Cash's black suit sits easy on Aussie

Tex Perkins as Johnny Cash and Rachael Tidd as June Carter Cash. Photo supplied.
Tex Perkins as Johnny Cash and Rachael Tidd as June Carter Cash. Photo supplied.
To fully celebrate the life and music of Johnny Cash requires an examination of both his early and more recent work, says Tex Perkins, star of touring stage show The Man In Black. Shane Gilchrist reports.

Rootsy soul-man, storytelling singer-songwriter, bar-room belteree Australian musician Tex Perkins has a long back catalogue. Yet, despite the success of a career approaching 30 years, Perkins admits his latest incarnation - as Johnny Cash - couldn't have been better timed.
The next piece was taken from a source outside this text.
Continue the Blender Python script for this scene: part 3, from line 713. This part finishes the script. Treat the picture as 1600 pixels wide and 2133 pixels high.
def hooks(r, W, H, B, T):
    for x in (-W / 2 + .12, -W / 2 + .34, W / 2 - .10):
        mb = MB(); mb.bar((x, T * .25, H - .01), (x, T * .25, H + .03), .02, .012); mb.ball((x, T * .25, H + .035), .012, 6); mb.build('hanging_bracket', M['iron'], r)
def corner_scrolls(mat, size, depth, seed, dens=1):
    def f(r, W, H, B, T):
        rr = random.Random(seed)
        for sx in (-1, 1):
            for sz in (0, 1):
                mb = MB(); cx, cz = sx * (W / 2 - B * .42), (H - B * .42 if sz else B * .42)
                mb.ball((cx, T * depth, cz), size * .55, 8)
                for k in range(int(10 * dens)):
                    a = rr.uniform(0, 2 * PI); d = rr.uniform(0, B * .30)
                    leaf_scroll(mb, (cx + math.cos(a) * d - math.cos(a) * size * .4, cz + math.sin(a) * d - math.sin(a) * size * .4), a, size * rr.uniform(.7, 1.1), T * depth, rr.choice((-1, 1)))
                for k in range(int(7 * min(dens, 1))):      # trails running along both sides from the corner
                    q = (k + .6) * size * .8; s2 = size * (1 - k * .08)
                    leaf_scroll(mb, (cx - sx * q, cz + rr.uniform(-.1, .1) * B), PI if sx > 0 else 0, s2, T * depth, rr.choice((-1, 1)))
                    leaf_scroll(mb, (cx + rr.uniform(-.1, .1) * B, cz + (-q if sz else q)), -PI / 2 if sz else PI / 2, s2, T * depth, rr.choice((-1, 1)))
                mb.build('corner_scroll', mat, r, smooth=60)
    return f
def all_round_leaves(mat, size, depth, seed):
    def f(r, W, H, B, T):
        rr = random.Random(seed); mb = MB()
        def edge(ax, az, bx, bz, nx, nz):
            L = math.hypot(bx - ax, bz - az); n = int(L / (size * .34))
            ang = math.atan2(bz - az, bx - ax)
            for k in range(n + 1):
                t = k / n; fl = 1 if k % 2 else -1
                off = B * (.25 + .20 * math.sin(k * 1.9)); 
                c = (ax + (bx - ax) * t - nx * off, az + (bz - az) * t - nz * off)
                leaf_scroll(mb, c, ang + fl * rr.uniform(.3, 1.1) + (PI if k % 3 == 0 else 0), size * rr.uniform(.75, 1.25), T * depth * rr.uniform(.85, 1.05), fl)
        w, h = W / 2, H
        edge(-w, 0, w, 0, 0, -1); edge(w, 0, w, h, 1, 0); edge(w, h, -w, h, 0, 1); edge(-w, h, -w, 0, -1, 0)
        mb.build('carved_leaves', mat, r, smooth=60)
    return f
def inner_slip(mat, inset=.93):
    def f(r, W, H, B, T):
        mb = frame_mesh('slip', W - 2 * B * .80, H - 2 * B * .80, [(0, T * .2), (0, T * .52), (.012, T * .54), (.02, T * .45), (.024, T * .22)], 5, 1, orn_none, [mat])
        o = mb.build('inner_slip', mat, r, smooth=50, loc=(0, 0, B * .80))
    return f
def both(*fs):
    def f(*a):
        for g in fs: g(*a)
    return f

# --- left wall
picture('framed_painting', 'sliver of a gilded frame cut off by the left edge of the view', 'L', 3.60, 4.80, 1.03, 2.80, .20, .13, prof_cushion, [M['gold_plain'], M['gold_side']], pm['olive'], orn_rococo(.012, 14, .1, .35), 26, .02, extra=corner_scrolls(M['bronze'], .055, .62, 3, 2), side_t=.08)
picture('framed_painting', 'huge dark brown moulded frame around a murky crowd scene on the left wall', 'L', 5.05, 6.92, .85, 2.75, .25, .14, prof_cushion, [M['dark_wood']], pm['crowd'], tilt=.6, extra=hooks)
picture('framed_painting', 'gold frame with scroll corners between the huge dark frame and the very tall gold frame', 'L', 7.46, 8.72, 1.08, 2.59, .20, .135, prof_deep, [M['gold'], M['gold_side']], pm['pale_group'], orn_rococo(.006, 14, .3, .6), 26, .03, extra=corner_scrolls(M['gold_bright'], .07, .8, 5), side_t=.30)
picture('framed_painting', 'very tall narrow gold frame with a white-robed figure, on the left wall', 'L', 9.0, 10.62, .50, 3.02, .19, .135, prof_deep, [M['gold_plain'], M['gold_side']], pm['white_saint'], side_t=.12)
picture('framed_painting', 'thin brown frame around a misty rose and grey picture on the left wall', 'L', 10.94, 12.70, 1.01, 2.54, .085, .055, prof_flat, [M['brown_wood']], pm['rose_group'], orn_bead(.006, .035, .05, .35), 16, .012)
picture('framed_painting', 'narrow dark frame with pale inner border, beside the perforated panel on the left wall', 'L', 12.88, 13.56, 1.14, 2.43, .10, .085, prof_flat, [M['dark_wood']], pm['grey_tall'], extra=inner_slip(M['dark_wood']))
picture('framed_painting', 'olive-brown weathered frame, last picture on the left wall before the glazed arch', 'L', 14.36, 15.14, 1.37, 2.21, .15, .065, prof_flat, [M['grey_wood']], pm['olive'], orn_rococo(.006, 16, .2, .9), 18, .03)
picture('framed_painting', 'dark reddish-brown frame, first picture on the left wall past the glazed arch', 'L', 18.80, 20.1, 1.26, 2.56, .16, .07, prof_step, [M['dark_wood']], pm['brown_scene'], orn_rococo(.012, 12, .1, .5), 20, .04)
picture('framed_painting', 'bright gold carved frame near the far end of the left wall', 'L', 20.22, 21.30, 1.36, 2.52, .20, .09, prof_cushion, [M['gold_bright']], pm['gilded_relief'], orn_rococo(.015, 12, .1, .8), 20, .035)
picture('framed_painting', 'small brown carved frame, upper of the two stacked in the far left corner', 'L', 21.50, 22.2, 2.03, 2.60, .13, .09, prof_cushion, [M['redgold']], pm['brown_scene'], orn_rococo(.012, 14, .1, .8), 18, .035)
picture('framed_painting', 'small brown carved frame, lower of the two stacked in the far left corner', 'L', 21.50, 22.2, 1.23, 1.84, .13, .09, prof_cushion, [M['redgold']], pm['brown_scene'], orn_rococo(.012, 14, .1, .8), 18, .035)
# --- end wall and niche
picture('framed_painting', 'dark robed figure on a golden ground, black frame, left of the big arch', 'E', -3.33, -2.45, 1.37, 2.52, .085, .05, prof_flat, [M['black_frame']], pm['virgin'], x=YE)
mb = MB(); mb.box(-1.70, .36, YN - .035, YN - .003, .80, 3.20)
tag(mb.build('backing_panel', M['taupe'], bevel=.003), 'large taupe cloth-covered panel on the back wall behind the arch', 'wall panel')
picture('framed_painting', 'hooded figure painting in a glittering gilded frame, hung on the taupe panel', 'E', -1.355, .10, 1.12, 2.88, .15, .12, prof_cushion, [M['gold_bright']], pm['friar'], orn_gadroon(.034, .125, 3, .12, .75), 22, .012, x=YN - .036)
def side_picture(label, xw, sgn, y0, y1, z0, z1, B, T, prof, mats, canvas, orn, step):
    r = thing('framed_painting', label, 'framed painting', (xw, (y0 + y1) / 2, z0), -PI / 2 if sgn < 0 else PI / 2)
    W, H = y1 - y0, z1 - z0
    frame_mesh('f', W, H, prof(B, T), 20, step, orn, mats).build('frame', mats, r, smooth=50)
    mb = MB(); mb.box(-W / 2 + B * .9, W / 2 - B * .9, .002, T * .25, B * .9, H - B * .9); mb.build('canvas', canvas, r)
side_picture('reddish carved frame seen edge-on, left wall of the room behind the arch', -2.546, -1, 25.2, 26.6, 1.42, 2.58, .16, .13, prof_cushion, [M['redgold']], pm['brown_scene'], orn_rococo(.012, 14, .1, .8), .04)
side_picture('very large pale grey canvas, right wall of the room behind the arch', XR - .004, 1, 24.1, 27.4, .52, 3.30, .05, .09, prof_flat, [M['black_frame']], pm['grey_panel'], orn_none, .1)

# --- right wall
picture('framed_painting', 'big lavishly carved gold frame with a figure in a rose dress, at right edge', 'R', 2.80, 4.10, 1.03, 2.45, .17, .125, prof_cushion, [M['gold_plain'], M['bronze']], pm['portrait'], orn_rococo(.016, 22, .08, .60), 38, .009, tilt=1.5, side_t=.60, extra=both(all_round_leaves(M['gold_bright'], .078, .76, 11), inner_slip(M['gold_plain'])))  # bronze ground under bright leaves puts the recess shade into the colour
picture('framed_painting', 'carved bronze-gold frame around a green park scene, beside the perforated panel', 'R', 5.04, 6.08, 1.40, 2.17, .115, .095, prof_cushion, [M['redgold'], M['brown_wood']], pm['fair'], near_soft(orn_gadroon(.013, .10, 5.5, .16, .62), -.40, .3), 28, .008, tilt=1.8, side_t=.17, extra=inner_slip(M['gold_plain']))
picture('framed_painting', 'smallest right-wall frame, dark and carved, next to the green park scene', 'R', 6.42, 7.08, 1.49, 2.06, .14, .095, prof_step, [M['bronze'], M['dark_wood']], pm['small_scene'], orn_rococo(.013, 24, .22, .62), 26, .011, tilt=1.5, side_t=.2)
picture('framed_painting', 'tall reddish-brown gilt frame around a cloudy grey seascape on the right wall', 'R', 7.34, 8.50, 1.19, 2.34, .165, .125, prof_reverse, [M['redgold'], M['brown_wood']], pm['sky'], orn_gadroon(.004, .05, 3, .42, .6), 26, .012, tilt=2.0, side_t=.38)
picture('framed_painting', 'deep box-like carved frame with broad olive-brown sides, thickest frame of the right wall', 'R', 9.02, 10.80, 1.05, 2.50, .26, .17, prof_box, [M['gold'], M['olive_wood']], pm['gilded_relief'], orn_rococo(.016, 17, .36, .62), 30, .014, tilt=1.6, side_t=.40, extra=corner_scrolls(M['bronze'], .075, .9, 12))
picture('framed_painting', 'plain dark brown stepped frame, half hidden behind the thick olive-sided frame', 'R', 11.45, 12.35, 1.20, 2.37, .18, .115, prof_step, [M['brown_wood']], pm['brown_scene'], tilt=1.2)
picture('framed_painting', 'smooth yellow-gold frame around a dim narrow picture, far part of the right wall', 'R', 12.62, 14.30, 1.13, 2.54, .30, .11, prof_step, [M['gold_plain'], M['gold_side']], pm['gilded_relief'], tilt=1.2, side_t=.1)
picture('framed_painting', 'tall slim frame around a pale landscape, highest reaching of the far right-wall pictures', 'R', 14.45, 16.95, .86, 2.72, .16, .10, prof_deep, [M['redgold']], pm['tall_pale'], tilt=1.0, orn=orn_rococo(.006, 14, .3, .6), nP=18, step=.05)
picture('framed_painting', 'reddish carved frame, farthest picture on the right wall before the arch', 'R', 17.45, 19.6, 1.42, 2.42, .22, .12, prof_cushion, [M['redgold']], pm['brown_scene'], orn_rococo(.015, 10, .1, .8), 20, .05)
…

Having made its debut in Australia in mid-2009, The Man In Black: The Johnny Cash Story has not only sated Perkins' long-held passion for the late US star's music, but by keeping him out of the studio for a good while, the stage show has also enabled Perkins to avoid conceding any money to a record company via a clause that demanded royalties for 12 months after his contract officially ended.

Perkins' long career features nine albums with Aria Award-winning roots outfit The Cruel Sea, the same number with pub rockers The Beasts of Bourbon, three stripped-back country releases as Tex, Don (Walker) and Charlie (Owen) and four albums under the moniker Tex Perkins & The Dark Horses.

Yet to suggest Perkins' role as Cash is somewhat chameleonic is to miss tracing an essential arc in his career, which is that much of the music he plays is wrapped in the dust and dank of the USA's southern states.

In fact, his first band, The Dum Dums, a cow-punk outfit he started with a few fellow teens in Brisbane in the early 1980s, boasted a set-list comprising 50% Cash songs.

"I learned to sing doing Cash songs. I've been a fan since I was six. I know this material very well," Perkins explains from Rotorua earlier this week.

"One of the reasons this show works is that it's not that much of a stretch for me to act or impersonate him. My lifestyle and music fits well with his songs. I have had to roll my 'rrrs' a bit more, but I play my natural game.

"We honour the music as much as possible but I think it's important to play your natural game as opposed to giving a meticulously detailed impersonation.

It's important the audience gets the sense there is something real on stage."

As Cash, Perkins has performed more than 120 shows, a run that continues with the New Zealand tour, which includes a show at Dunedin's Mayfair Theatre this Wednesday, July 6.

Rachael Tidd, who plays Johnny's wife June Carter Cash, has also been there from the start, backed by an accomplished line-up known as the Tennessee Four (Steve Hadley, musical director and bass guitar; David Folley, drums; Shannon Bourne, guitar; and Shane Reilly, guitar).

"We not only know our chops, but we know each other as well," Perkins says.

"We've developed that telepathy that all good bands should. Along the way we have had to have stand-in musicians here and there because the players all have other careers, but Rachael and I have been there from the start."

Perkins says that although The Man In Black deals mostly with Cash's early career - and thus includes staples such as Ring of Fire, I Walk The Line, Folsom Prison Blues and Jackson, there are also nods to Cash's more recent work.

"I think the last 10 years are equally important as the first 10 of his career. The '80s weren't kind to very many artists ... he certainly came good in the Rick Rubin-American Recordings period.

"There are some songs you have to do, but some songs we can bench and bring in others. It keeps it fresh for us and keeps people guessing, too.

"Hurt is a really great song as far as the narrative of the show goes; it deals with the end of June and Johnny's lives.

"I had a hand in writing the script. The original writer was an old bloke and he didn't even know about the last 10 years of Cash's career.

"He had a very successful late career as well and you have to address that."

• The Man In Black: The Johnny Cash Story will be performed at the Westpac Mayfair Theatre, Dunedin, this Wednesday, July 6.